Tuesday, January 31, 2012

The Meaning of Marriage (Part 2 of 3)

After yesterday’s brief review of The Meaning of Marriage, today I will go through the first half in more detail:

In Chapter 1: The Secret of Marriage, Keller states that secret of marriage is the gospel, for the gospel helps us to understand marriage and marriage helps us to understand the gospel. It is through the gospel that we find the power and the pattern for marriage:
God’s saving love in Christ...is marked by both radical truthfulness about who we are and yet also radical, unconditional commitment to us. (p48)
The truth and love combined in the gospel gives us the power and the knowledge of how to be married.
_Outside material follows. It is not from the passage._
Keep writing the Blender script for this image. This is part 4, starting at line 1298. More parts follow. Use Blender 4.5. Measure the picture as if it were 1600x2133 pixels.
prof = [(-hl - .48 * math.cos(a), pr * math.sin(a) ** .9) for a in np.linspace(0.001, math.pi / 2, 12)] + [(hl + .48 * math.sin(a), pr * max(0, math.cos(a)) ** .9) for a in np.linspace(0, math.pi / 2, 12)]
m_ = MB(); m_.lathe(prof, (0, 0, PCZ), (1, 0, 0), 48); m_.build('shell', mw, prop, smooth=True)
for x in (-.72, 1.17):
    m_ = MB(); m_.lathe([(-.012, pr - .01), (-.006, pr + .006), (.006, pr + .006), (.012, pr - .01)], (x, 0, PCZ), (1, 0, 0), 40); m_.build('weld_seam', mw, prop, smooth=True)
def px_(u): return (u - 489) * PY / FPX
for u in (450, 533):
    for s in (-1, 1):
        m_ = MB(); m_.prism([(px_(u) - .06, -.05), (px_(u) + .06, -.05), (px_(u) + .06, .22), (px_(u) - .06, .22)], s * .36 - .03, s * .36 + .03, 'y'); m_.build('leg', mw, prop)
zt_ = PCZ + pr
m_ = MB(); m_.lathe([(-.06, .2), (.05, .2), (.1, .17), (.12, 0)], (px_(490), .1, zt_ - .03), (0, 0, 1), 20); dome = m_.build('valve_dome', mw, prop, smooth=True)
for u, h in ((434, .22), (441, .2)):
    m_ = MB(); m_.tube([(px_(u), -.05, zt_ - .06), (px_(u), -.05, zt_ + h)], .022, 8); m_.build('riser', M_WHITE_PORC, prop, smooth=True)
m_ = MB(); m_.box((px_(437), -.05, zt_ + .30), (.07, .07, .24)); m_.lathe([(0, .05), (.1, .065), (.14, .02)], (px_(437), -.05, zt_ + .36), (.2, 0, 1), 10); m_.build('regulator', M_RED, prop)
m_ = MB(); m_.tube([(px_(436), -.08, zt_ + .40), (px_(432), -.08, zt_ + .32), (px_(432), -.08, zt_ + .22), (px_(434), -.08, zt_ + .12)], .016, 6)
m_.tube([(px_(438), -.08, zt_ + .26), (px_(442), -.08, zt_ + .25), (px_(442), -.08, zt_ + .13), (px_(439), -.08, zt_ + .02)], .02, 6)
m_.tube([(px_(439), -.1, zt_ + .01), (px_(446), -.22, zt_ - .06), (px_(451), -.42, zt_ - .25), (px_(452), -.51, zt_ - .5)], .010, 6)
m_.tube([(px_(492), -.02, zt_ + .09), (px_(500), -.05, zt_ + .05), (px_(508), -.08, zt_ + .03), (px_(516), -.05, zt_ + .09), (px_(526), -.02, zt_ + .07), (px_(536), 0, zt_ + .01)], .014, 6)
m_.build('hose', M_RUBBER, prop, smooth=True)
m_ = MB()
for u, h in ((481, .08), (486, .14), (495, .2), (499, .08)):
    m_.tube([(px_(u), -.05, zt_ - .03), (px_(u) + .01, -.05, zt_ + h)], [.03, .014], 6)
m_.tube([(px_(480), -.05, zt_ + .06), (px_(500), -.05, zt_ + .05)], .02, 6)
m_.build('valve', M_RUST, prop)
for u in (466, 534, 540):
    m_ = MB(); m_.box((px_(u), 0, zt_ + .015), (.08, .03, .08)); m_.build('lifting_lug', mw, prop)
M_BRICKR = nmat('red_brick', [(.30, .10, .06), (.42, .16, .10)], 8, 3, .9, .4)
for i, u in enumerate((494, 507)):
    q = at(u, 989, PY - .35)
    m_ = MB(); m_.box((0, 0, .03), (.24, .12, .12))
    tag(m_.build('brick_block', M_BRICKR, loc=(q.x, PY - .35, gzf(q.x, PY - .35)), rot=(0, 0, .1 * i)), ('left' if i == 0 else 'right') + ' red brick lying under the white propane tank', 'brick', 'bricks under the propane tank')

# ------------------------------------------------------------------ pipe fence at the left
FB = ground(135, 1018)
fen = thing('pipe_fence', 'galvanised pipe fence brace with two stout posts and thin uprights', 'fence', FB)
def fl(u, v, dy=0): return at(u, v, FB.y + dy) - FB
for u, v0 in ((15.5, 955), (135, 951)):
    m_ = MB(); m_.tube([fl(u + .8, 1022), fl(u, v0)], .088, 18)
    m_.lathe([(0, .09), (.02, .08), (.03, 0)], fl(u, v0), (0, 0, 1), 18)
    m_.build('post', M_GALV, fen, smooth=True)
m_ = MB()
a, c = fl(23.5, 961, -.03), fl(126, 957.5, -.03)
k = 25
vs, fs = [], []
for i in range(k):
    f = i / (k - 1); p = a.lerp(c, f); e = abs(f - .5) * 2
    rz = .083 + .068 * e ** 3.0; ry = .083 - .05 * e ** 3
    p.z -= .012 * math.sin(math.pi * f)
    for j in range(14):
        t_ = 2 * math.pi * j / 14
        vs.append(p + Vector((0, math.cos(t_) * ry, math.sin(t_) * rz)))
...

It is true that marriage is hard work, but it is worth it:
Marriage is glorious but hard. It’s a burning joy and strength, and yet it is also blood, sweat, and tears, humbling defeats and exhausting victories. (p21)
Keller also deals with a very helpful misconception in this chapter: the idea that we have to find our soul mate, the perfect person to marry. No, he says, we never marry the ‘right person’. For 2 reasons: we change throughout our lives and we are sinful.


In Chapter 2: The Power for Marriage, Keller unpacks the idea that is in the Holy Spirit who helps us to have the power for marriage, working against the main enemy of marriage – the sinful self-centredness of our hearts.
Only if you have the ministry of the Spirit in your life will you be fully furnished to face the challenges of marriage in general. And only if you are filled with the Spirit will you have all you need to perform the duty of serving your spouse in particular. (p52-3)
He challenges us to look at the reasons for issues in a marriage:
When facing any problem in marriage, the first thing you look for at the base of it is, in some measure, self-centredness and an unwillingness to serve or minister to the other. (p59)
Making it a priority to know, fear and serve the Lord Jesus gives us power and strength for this type of marriage and helps us to continue to want to serve the other and let go of our self-centredness.

I found this chapter particularly helpful in thinking through where many issues in marriage come from – our desire to put ourselves first, rather than serve first.


Chapter 3: The Essence of Marriage helps us to consider what is at the centre of marriage – love. But so much more than that – a covenantal love. A love that is a promise and a commitment, a love that promises to last the future, not just the present.
When the Bible speaks of love, it measures it primarily not by how much you want to receive but by how much you are willing to give of yourself to someone. How much are you willing to lose for the sake of this person? How much of your freedom are you willing to forsake? How much of your precious time, emotion, and resources are you willing to invest in this person? (p78)
A marriage is a covenant relationship, one is that is a covenant made both between two people, but also between a person and God. In the marriage ceremony you make promises before God: “Will you take this woman to be your wife?” is not answered to the wife, but to God: “I will”. Then you make promises to each other.
[A covenant] is a relationship far more intimate and personal that a merely legal, business relationship. Yet at the same time, it is far more durable, binding and unconditional that one based on mere feeling and affection. A covenant relationship is a stunning blend of law and love. (p84, my emphasis)
Not only that but the covenant love of a marriage declares much more that a current love for one another, but a future intention to continue to love:
In a wedding you stand up before God, your family, and all the main institutions of society, and you promise to be loving, faithful and true to the other person in the future, regardless of undulating internal feelings or external circumstances. (p87)
Therefore in any marriage, there will be times when we must choose to continue to love our spouses, when it doesn’t come easily. Love at this point is action, not feeling. It is decision to follow through on the promise previously made.


Each of these chapters had helpful insights both for me and others whom we talk about marriage with. Lots to think about and lots to work on!

More coming tomorrow...



2 comments:

Amy SUN said...

"Love at this point is action, not feeling." I love it.

Wendy said...

Thanks, Amy. It's quite challenging isn't it?